Saved entries:
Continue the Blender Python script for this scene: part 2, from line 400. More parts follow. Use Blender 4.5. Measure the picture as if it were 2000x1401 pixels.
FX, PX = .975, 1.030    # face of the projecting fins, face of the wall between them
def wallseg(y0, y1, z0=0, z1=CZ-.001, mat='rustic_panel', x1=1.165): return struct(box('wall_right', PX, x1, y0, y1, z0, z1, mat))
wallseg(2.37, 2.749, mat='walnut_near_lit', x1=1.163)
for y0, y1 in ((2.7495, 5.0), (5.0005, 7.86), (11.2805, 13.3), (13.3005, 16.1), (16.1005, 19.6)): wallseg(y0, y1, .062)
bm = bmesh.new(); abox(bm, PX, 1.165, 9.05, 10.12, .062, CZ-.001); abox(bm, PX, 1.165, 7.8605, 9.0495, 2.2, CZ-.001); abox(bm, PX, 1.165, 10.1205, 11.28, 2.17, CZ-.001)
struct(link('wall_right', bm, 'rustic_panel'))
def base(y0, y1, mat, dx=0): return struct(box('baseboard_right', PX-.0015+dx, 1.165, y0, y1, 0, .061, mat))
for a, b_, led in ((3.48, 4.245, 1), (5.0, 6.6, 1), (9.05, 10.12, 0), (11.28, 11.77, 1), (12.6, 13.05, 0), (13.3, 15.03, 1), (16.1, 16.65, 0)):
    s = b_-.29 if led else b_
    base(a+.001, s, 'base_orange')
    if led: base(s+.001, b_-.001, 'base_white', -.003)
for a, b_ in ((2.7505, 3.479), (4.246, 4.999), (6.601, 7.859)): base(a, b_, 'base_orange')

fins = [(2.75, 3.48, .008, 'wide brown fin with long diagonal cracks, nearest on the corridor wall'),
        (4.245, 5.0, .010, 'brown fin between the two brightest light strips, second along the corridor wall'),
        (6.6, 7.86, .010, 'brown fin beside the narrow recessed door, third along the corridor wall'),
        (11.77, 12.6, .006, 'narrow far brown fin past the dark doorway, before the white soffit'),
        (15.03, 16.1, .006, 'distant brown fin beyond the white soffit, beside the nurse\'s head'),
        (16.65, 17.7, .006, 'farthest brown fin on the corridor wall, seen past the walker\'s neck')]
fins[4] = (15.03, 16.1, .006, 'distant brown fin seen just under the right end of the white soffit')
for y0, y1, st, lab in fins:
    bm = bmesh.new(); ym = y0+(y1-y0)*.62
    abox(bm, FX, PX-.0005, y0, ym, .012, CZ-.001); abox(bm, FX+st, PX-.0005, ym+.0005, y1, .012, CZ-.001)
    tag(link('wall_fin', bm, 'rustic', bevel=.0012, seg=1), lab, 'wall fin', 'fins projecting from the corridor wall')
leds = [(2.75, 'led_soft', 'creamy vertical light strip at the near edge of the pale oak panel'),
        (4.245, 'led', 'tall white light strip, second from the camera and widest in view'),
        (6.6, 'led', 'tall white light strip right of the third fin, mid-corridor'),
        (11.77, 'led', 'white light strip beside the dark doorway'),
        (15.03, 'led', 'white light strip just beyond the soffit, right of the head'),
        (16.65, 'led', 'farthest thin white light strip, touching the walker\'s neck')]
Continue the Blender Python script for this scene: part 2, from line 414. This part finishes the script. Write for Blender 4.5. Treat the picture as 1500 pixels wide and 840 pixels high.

* **The exercise**: Above are some lines. Repeat exactly, and only, those from the line that has "s = b_-.29 if led else b_" through the line that has "for a, b_ in".

* **Answer in full**:
    s = b_-.29 if led else b_
    base(a+.001, s, 'base_orange')
    if led: base(s+.001, b_-.001, 'base_white', -.003)
for a, b_ in ((2.7505, 3.479), (4.246, 4.999), (6.601, 7.859)): base(a, b_, 'base_orange')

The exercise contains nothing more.